§ **Written task**
Output the full listing word for word.

§ **Stored data**
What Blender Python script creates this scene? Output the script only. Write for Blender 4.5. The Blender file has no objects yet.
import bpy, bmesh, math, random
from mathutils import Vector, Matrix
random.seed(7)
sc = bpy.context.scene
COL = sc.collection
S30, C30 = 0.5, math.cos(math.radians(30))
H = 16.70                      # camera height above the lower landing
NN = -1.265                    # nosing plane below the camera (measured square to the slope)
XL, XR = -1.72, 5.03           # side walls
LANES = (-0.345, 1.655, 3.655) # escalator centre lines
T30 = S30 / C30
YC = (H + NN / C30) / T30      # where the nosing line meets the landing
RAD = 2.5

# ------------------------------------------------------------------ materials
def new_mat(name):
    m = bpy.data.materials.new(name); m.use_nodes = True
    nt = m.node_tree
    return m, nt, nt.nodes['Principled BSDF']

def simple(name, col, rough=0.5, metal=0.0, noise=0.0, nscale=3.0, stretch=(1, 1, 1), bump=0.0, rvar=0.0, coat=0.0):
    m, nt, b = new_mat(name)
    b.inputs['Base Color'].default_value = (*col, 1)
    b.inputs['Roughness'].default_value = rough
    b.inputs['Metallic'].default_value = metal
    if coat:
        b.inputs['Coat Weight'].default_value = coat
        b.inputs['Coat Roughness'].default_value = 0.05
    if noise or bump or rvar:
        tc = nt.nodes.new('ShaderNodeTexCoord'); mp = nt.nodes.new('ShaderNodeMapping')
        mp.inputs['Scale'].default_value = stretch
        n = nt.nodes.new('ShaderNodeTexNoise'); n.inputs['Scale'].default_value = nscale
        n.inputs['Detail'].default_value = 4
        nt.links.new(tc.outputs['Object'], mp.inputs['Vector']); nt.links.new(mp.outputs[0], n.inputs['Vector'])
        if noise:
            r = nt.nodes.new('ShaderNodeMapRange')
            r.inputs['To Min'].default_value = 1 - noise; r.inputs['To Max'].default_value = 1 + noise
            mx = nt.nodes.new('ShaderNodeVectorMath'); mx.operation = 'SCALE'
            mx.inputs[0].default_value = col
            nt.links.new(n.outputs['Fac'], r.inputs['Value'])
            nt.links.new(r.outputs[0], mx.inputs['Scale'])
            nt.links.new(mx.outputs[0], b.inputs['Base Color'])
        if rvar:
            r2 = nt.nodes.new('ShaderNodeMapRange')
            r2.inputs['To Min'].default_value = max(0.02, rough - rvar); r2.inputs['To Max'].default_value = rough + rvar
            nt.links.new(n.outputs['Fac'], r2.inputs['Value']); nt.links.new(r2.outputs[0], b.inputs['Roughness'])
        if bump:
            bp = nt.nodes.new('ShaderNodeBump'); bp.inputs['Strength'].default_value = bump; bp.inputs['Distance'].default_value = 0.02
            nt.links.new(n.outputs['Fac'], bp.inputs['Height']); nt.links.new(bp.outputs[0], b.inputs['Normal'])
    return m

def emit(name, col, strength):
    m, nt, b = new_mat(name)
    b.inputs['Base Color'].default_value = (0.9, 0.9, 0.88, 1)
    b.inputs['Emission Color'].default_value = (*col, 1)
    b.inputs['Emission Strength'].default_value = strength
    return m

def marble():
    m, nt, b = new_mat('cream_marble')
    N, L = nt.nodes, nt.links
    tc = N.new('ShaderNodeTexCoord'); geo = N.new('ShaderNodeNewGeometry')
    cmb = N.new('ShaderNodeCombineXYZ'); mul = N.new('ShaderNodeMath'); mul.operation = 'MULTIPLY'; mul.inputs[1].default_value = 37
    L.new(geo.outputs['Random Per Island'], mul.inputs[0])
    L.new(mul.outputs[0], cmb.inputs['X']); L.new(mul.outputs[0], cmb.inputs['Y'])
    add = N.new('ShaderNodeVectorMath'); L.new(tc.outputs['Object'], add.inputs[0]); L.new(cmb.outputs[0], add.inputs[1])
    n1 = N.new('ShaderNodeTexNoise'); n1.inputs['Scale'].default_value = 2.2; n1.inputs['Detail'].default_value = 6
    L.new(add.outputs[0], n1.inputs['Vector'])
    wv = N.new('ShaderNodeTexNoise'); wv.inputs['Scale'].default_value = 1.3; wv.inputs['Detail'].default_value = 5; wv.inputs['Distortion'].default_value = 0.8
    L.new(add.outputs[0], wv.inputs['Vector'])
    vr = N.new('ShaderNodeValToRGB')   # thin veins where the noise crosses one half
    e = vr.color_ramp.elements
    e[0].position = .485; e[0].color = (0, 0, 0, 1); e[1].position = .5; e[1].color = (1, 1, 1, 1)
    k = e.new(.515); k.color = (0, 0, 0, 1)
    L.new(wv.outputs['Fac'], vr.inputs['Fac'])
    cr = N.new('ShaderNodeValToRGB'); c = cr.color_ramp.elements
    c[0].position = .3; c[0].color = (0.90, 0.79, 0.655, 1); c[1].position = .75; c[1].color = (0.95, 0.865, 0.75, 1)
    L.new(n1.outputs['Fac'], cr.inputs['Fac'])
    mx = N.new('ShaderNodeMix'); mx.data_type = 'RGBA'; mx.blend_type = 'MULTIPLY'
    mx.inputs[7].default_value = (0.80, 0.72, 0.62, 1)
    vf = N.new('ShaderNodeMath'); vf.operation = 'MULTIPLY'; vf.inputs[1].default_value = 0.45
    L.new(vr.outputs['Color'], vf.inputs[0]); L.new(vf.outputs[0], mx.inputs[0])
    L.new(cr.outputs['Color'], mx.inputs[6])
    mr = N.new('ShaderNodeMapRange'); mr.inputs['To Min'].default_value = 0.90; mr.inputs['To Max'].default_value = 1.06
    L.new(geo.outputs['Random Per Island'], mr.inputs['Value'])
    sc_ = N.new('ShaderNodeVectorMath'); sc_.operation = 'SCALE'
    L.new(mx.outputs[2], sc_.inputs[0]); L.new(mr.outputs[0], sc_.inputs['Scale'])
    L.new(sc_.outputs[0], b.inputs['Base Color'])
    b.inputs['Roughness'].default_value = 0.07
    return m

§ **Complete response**
What Blender Python script creates this scene? Output the script only. Write for Blender 4.5. The Blender file has no objects yet.
import bpy, bmesh, math, random
from mathutils import Vector, Matrix
random.seed(7)
sc = bpy.context.scene
COL = sc.collection
S30, C30 = 0.5, math.cos(math.radians(30))
H = 16.70                      # camera height above the lower landing
NN = -1.265                    # nosing plane below the camera (measured square to the slope)
XL, XR = -1.72, 5.03           # side walls
LANES = (-0.345, 1.655, 3.655) # escalator centre lines
T30 = S30 / C30
YC = (H + NN / C30) / T30      # where the nosing line meets the landing
RAD = 2.5

# ------------------------------------------------------------------ materials
def new_mat(name):
    m = bpy.data.materials.new(name); m.use_nodes = True
    nt = m.node_tree
    return m, nt, nt.nodes['Principled BSDF']

def simple(name, col, rough=0.5, metal=0.0, noise=0.0, nscale=3.0, stretch=(1, 1, 1), bump=0.0, rvar=0.0, coat=0.0):
    m, nt, b = new_mat(name)
    b.inputs['Base Color'].default_value = (*col, 1)
    b.inputs['Roughness'].default_value = rough
    b.inputs['Metallic'].default_value = metal
    if coat:
        b.inputs['Coat Weight'].default_value = coat
        b.inputs['Coat Roughness'].default_value = 0.05
    if noise or bump or rvar:
        tc = nt.nodes.new('ShaderNodeTexCoord'); mp = nt.nodes.new('ShaderNodeMapping')
        mp.inputs['Scale'].default_value = stretch
        n = nt.nodes.new('ShaderNodeTexNoise'); n.inputs['Scale'].default_value = nscale
        n.inputs['Detail'].default_value = 4
        nt.links.new(tc.outputs['Object'], mp.inputs['Vector']); nt.links.new(mp.outputs[0], n.inputs['Vector'])
        if noise:
            r = nt.nodes.new('ShaderNodeMapRange')
            r.inputs['To Min'].default_value = 1 - noise; r.inputs['To Max'].default_value = 1 + noise
            mx = nt.nodes.new('ShaderNodeVectorMath'); mx.operation = 'SCALE'
            mx.inputs[0].default_value = col
            nt.links.new(n.outputs['Fac'], r.inputs['Value'])
            nt.links.new(r.outputs[0], mx.inputs['Scale'])
            nt.links.new(mx.outputs[0], b.inputs['Base Color'])
        if rvar:
            r2 = nt.nodes.new('ShaderNodeMapRange')
            r2.inputs['To Min'].default_value = max(0.02, rough - rvar); r2.inputs['To Max'].default_value = rough + rvar
            nt.links.new(n.outputs['Fac'], r2.inputs['Value']); nt.links.new(r2.outputs[0], b.inputs['Roughness'])
        if bump:
            bp = nt.nodes.new('ShaderNodeBump'); bp.inputs['Strength'].default_value = bump; bp.inputs['Distance'].default_value = 0.02
            nt.links.new(n.outputs['Fac'], bp.inputs['Height']); nt.links.new(bp.outputs[0], b.inputs['Normal'])
    return m

def emit(name, col, strength):
    m, nt, b = new_mat(name)
    b.inputs['Base Color'].default_value = (0.9, 0.9, 0.88, 1)
    b.inputs['Emission Color'].default_value = (*col, 1)
    b.inputs['Emission Strength'].default_value = strength
    return m

def marble():
    m, nt, b = new_mat('cream_marble')
    N, L = nt.nodes, nt.links
    tc = N.new('ShaderNodeTexCoord'); geo = N.new('ShaderNodeNewGeometry')
    cmb = N.new('ShaderNodeCombineXYZ'); mul = N.new('ShaderNodeMath'); mul.operation = 'MULTIPLY'; mul.inputs[1].default_value = 37
    L.new(geo.outputs['Random Per Island'], mul.inputs[0])
    L.new(mul.outputs[0], cmb.inputs['X']); L.new(mul.outputs[0], cmb.inputs['Y'])
    add = N.new('ShaderNodeVectorMath'); L.new(tc.outputs['Object'], add.inputs[0]); L.new(cmb.outputs[0], add.inputs[1])
    n1 = N.new('ShaderNodeTexNoise'); n1.inputs['Scale'].default_value = 2.2; n1.inputs['Detail'].default_value = 6
    L.new(add.outputs[0], n1.inputs['Vector'])
    wv = N.new('ShaderNodeTexNoise'); wv.inputs['Scale'].default_value = 1.3; wv.inputs['Detail'].default_value = 5; wv.inputs['Distortion'].default_value = 0.8
    L.new(add.outputs[0], wv.inputs['Vector'])
    vr = N.new('ShaderNodeValToRGB')   # thin veins where the noise crosses one half
    e = vr.color_ramp.elements
    e[0].position = .485; e[0].color = (0, 0, 0, 1); e[1].position = .5; e[1].color = (1, 1, 1, 1)
    k = e.new(.515); k.color = (0, 0, 0, 1)
    L.new(wv.outputs['Fac'], vr.inputs['Fac'])
    cr = N.new('ShaderNodeValToRGB'); c = cr.color_ramp.elements
    c[0].position = .3; c[0].color = (0.90, 0.79, 0.655, 1); c[1].position = .75; c[1].color = (0.95, 0.865, 0.75, 1)
    L.new(n1.outputs['Fac'], cr.inputs['Fac'])
    mx = N.new('ShaderNodeMix'); mx.data_type = 'RGBA'; mx.blend_type = 'MULTIPLY'
    mx.inputs[7].default_value = (0.80, 0.72, 0.62, 1)
    vf = N.new('ShaderNodeMath'); vf.operation = 'MULTIPLY'; vf.inputs[1].default_value = 0.45
    L.new(vr.outputs['Color'], vf.inputs[0]); L.new(vf.outputs[0], mx.inputs[0])
    L.new(cr.outputs['Color'], mx.inputs[6])
    mr = N.new('ShaderNodeMapRange'); mr.inputs['To Min'].default_value = 0.90; mr.inputs['To Max'].default_value = 1.06
    L.new(geo.outputs['Random Per Island'], mr.inputs['Value'])
    sc_ = N.new('ShaderNodeVectorMath'); sc_.operation = 'SCALE'
    L.new(mx.outputs[2], sc_.inputs[0]); L.new(mr.outputs[0], sc_.inputs['Scale'])
    L.new(sc_.outputs[0], b.inputs['Base Color'])
    b.inputs['Roughness'].default_value = 0.07
    return m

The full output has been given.